Integrating Warehouse Robotics: SVT Robotics Demo

I am interested in seeing how the warehouse robotics landscape evolves. It is becoming clear to me that heterogenous environments will c0ntinue to be a reality, and likely expand along with robot adoption. SVT Robotics is one of the first names I heard in this niche. And finally this week I learned more.

During the Winter of 2020, I attended the Logistics and Warehousing Executive Briefing organized by MassRobotics. As I stated in the subsequent article, The Greater Boston Warehouse Robotics Cluster, robotics integration in the warehouse was the hot topic during the open discussion. A couple of attendees from Fortune 500 companies with substantial warehouse investment plans expressed the importance of integrating the robotics, automation, and IT landscapes within their organizations. This open discussion is where I learned of SVT Robotics, as a representative from the company communicated the firm’s approach to integration projects. Fast forward a year, and SVT Robotics sponsored a product demo session with Promat DX. This session displayed the visualization and logical flow of integration within the SVT Robotics SOFTBOT Platform. I found the recorded demo to be informative and hope to get a deeper briefing from SVT in the near future. Here is a link to the demo URL on the Promat page SVT Robotics Softbot Demo.

SOFTBOT Platform Demonstration

The demonstration walked the viewer through the process of integrating a WMS, autonomous mobile robots (AMR) from two robotics providers, and accompanying features. SVT breaks down its software, or SOFTBOTS, its three categories – connectors, features, and applications. Connectors are pre-built integrations to automation technologies. Features are specific functionality sets such as “picking.” And applications are unique combinations of features and connectors.

An SVT Labs WMS was chosen as the WMS (categorized as a feature), followed by a connector for Mobile Industrial Robots (MiR)and then another connector for Fetch Robotics. Subsequently, a couple features were selected – the Autonomous Mobile Robot Fleet Supervisor to control multiple robots in the solution and the Transport Mission Manager to orchestrate the transportation requests and conformations with user assistance devices. Finally, the connector to the Voodoo Robotics pick-to-light technology was selected.

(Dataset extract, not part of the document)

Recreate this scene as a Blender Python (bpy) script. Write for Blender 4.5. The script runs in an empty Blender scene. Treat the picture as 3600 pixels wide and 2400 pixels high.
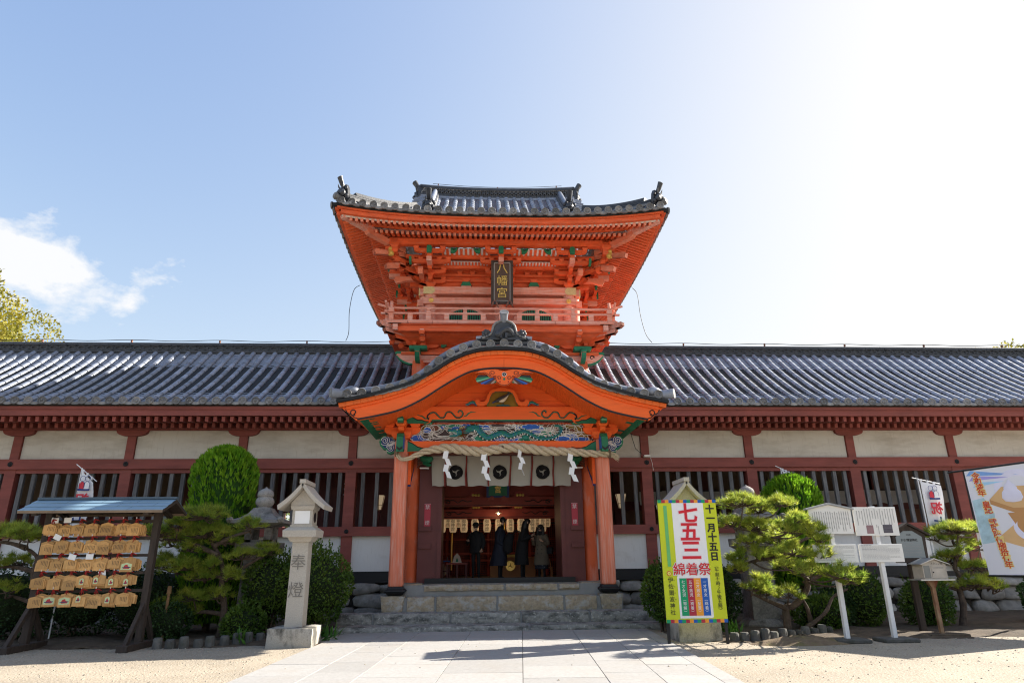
import bpy, bmesh, math, random
import numpy as np
from mathutils import Matrix, Vector, Quaternion
random.seed(7); RNG = np.random.default_rng(11)
sc = bpy.context.scene; COL = sc.collection
PI = math.pi; R_ = math.radians

# ------------------------------------------------------------------ camera, sky, sun, exposure
cam_d = bpy.data.cameras.new('camera'); cam = bpy.data.objects.new('camera', cam_d); COL.objects.link(cam)
cam_d.sensor_width = 36; cam_d.lens = 22.85; cam_d.clip_start = 0.1; cam_d.clip_end = 3000
_rt = Vector((0.99876393, -0.0487432, -0.00973175)); _up = Vector((-0.00626919, -0.31775937, 0.94815066)); _bk = Vector((-0.04930826, -0.94691767, -0.31767218))
cam.matrix_world = Matrix(((_rt.x, _up.x, _bk.x, -0.62), (_rt.y, _up.y, _bk.y, -19.2), (_rt.z, _up.z, _bk.z, 1.55), (0, 0, 0, 1)))
sc.camera = cam
SUN_EL, SUN_AZ = R_(29.5), R_(20)          # sun stands to the right, a little behind the facade
sun_vec = Vector((math.cos(SUN_EL) * math.cos(SUN_AZ), math.cos(SUN_EL) * math.sin(SUN_AZ), math.sin(SUN_EL)))
sun_d = bpy.data.lights.new('sun', 'SUN'); sun_d.energy = 3.8; sun_d.angle = R_(0.5); sun_d.color = (1.0, 0.93, 0.82)
sun = bpy.data.objects.new('sun', sun_d); COL.objects.link(sun); sun.rotation_euler = (-sun_vec).to_track_quat('-Z', 'Y').to_euler()
world = bpy.data.worlds.new('World'); sc.world = world; world.use_nodes = True
wn = world.node_tree.nodes; wl = world.node_tree.links
for n in list(wn): wn.remove(n)
w_out = wn.new('ShaderNodeOutputWorld'); w_bg = wn.new('ShaderNodeBackground'); w_sky = wn.new('ShaderNodeTexSky')
w_sky.sky_type = 'NISHITA'; w_sky.sun_disc = False; w_sky.sun_elevation = SUN_EL; w_sky.sun_rotation = PI / 2 - SUN_AZ
w_sky.air_density = 1.0; w_sky.dust_density = 2.2; w_sky.ozone_density = 1.3
w_bg.inputs['Strength'].default_value = 0.15
# clouds: fractal noise on the view direction, gathered in two low banks over the left of the hills
def wnode(t, **k):
    n = wn.new(t)
    for a, b in k.items(): setattr(n, a, b)
    return n
w_co = wnode('ShaderNodeTexCoord'); w_mp = wnode('ShaderNodeMapping'); w_mp.inputs['Scale'].default_value = (1, 1, 1.7)
wl.new(w_co.outputs['Generated'], w_mp.inputs['Vector'])
w_nz = wnode('ShaderNodeTexNoise'); w_nz.inputs['Scale'].default_value = 13; w_nz.inputs['Detail'].default_value = 10; w_nz.inputs['Roughness'].default_value = 0.6; w_nz.inputs['Distortion'].default_value = 0.1
wl.new(w_mp.outputs['Vector'], w_nz.inputs['Vector'])
def cloud_bank(az, el, wid, hei):
    d = Vector((math.sin(az) * math.cos(el), math.cos(az) * math.cos(el), math.sin(el)))
    sb = wnode('ShaderNodeVectorMath', operation='SUBTRACT'); wl.new(w_co.outputs['Generated'], sb.inputs[0]); sb.inputs[1].default_value = d
    ml = wnode('ShaderNodeVectorMath', operation='MULTIPLY'); wl.new(sb.outputs[0], ml.inputs[0]); ml.inputs[1].default_value = (1 / wid, 1 / wid, 1 / hei)
    ln = wnode('ShaderNodeVectorMath', operation='LENGTH'); wl.new(ml.outputs[0], ln.inputs[0])
    mr = wnode('ShaderNodeMapRange'); mr.inputs['From Min'].default_value = 0.0; mr.inputs['From Max'].default_value = 1.0; mr.inputs['To Min'].default_value = 0.42; mr.inputs['To Max'].default_value = -0.22
    mr.clamp = True; wl.new(ln.outputs['Value'], mr.inputs['Value'])
    return mr.outputs[0]
banks = [cloud_bank(R_(-37.6), R_(20.3), 0.26, 0.095), cloud_bank(R_(-42.5), R_(26.2), 0.09, 0.05), cloud_bank(R_(-62), R_(17), 0.26, 0.08), cloud_bank(R_(95), R_(16), 0.3, 0.08), cloud_bank(R_(170), R_(20), 0.4, 0.1)]
acc = banks[0]
for b in banks[1:]:
    mx = wnode('ShaderNodeMath', operation='MAXIMUM'); wl.new(acc, mx.inputs[0]); wl.new(b, mx.inputs[1]); acc = mx.outputs[0]
ad = wnode('ShaderNodeMath', operation='ADD'); wl.new(w_nz.outputs['Fac'], ad.inputs[0]); wl.new(acc, ad.inputs[1])
cr = wnode('ShaderNodeMapRange'); cr.inputs['From Min'].default_value = 0.54; cr.inputs['From Max'].default_value = 0.71; cr.clamp = True; wl.new(ad.outputs[0], cr.inputs['Value'])
w_mix = wnode('ShaderNodeMix', data_type='RGBA'); wl.new(cr.outputs[0], w_mix.inputs['Factor']); # bright hazy air: the sky's brightness rolls off softly towards white, everywhere alike
w_sp = wnode('ShaderNodeSeparateColor'); w_cb = wnode('ShaderNodeCombineColor'); wl.new(w_sky.outputs[0], w_sp.inputs[0])
for i_ in range(3):
    a_ = wnode('ShaderNodeMath', operation='MULTIPLY'); a_.inputs[1].default_value = -0.60; wl.new(w_sp.outputs[i_], a_.inputs[0])
    b_ = wnode('ShaderNodeMath', operation='EXPONENT'); wl.new(a_.outputs[0], b_.inputs[0])
    c_ = wnode('ShaderNodeMath', operation='MULTIPLY_ADD'); c_.inputs[1].default_value = -1.78; c_.inputs[2].default_value = 1.78; wl.new(b_.outputs[0], c_.inputs[0]); wl.new(c_.outputs[0], w_cb.inputs[i_])
w_hs = wnode('ShaderNodeHueSaturation'); w_hs.inputs['Hue'].default_value = 0.517; w_hs.inputs['Saturation'].default_value = 1.28; wl.new(w_cb.outputs[0], w_hs.inputs['Color'])
wl.new(w_hs.outputs[0], w_mix.inputs['A']); w_mix.inputs['B'].default_value = (1.62, 1.64, 1.68, 1)
wl.new(w_mix.outputs['Result'], w_bg.inputs['Color']); wl.new(w_bg.outputs[0], w_out.inputs['Surface'])
sc.view_settings.view_transform = 'Standard'; sc.view_settings.look = 'None'; sc.view_settings.gamma = 1; sc.view_settings.use_curve_mapping = False
sc.view_settings.exposure = 2.0
sc.cycles.max_bounces = 8; sc.cycles.diffuse_bounces = 4; sc.cycles.caustics_reflective = False; sc.cycles.caustics_refractive = False
sc.cycles.use_denoising = True; sc.cycles.filter_width = 1.15

# ------------------------------------------------------------------ materials
MATS = {}
def M(name, col, rough=0.65, var=0.12, scale=3.0, bump=0.15, bscale=30.0, stretch=(1, 1, 1), stain=None, rnd=0.0, spec=0.35, metal=0.0, emit=None, stain2=None, sat=0.0, trans=0.0):
    """procedural surface: base colour with noise variation, optional stains (colour, low, high, scale, stretch), per-piece brightness"""
    if name in MATS: return MATS[name]
    m = bpy.data.materials.new(name); m.use_nodes = True; nt = m.node_tree; N = nt.nodes; L = nt.links
    b = N['Principled BSDF']; b.inputs['Roughness'].default_value = rough; b.inputs['Specular IOR Level'].default_value = spec; b.inputs['Metallic'].default_value = metal
    geo = N.new('ShaderNodeNewGeometry')
    def noise(sc_, st=(1, 1, 1), det=4, ro=0.55):
        mp = N.new('ShaderNodeMapping'); mp.inputs['Scale'].default_value = st; L.new(geo.outputs['Position'], mp.inputs['Vector'])
        n = N.new('ShaderNodeTexNoise'); n.inputs['Scale'].default_value = sc_; n.inputs['Detail'].default_value = det; n.inputs['Roughness'].default_value = ro
        L.new(mp.outputs[0], n.inputs['Vector']); return n.outputs['Fac']
    def mix(fac, a, bb, mode='MIX'):
        x = N.new('ShaderNodeMix'); x.data_type = 'RGBA'; x.blend_type = mode
        if isinstance(fac, float): x.inputs['Factor'].default_value = fac
        else: L.new(fac, x.inputs['Factor'])
        for k, v in (('A', a), ('B', bb)):
            if isinstance(v, tuple): x.inputs[k].default_value = (*v[:3], 1)
            else: L.new(v, x.inputs[k])
        return x.outputs['Result']
    n1 = noise(scale, stretch)
    ramp = N.new('ShaderNodeMapRange'); ramp.inputs['From Min'].default_value = 0.3; ramp.inputs['From Max'].default_value = 0.7; L.new(n1, ramp.inputs['Value'])
    lo = tuple(max(0, c * (1 - var)) for c in col[:3]); hi = tuple(min(1, c * (1 + var)) for c in col[:3])
    c = mix(ramp.outputs[0], lo, hi)
    for st in (stain, stain2):
        if st:
            sn = noise(st[3], st[4] if len(st) > 4 else (1, 1, 1), 6, 0.65)
            r2 = N.new('ShaderNodeMapRange'); r2.inputs['From Min'].default_value = st[1]; r2.inputs['From Max'].default_value = st[2]; r2.inputs['To Max'].default_value = st[5] if len(st) > 5 else 1.0; L.new(sn, r2.inputs['Value'])
            c = mix(r2.outputs[0], c, st[0])
    if rnd:
        oi = N.new('ShaderNodeObjectInfo'); r3 = N.new('ShaderNodeMapRange'); r3.inputs['To Min'].default_value = 1 - rnd; r3.inputs['To Max'].default_value = 1 + rnd; L.new(oi.outputs['Random'], r3.inputs['Value'])
        hs = N.new('ShaderNodeHueSaturation'); L.new(r3.outputs[0], hs.inputs['Value']); L.new(c, hs.inputs['Color']); c = hs.outputs[0]
    L.new(c, b.inputs['Base Color'])
    if bump:
        bn = noise(bscale, stretch, 3, 0.6); bp = N.new('ShaderNodeBump'); bp.inputs['Strength'].default_value = bump; bp.inputs['Distance'].default_value = 0.02; L.new(bn, bp.inputs['Height']); L.new(bp.outputs[0], b.inputs['Normal'])
    if emit: b.inputs['Emission Color'].default_value = (*emit[:3], 1); b.inputs['Emission Strength'].default_value = emit[3]
    if trans: b.inputs['Transmission Weight'].default_value = trans
    MATS[name] = m; return m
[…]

After the SOFTBOTS were added to the workbench, the application was named and described, and the build out of the app continued. Starting with the WMS, each SOFTBOT was added to the canvas through a simple drag-and-drop process. Blue lines appeared on the graphic display to represent the integration specific to these SOFTBOTS as connected to each other and communicating. Subsequently the app was published. The environmental configuration to the database and server followed. It was then noted that it was a prerequisite to map the robots to the floor and their locations. This configuration was followed by a video of bots in a facility with a human working through an example of a robot mounted pick-to-light device communicating to the robots through the SOFTBOT Platform.

Final Word

I do not find middleware or integration technologies to be terribly exciting. But this demonstration was well thought out and skillfully presented. I recommend further researching the product if you believe it can create value and streamline implementation and integration processes at your facilities.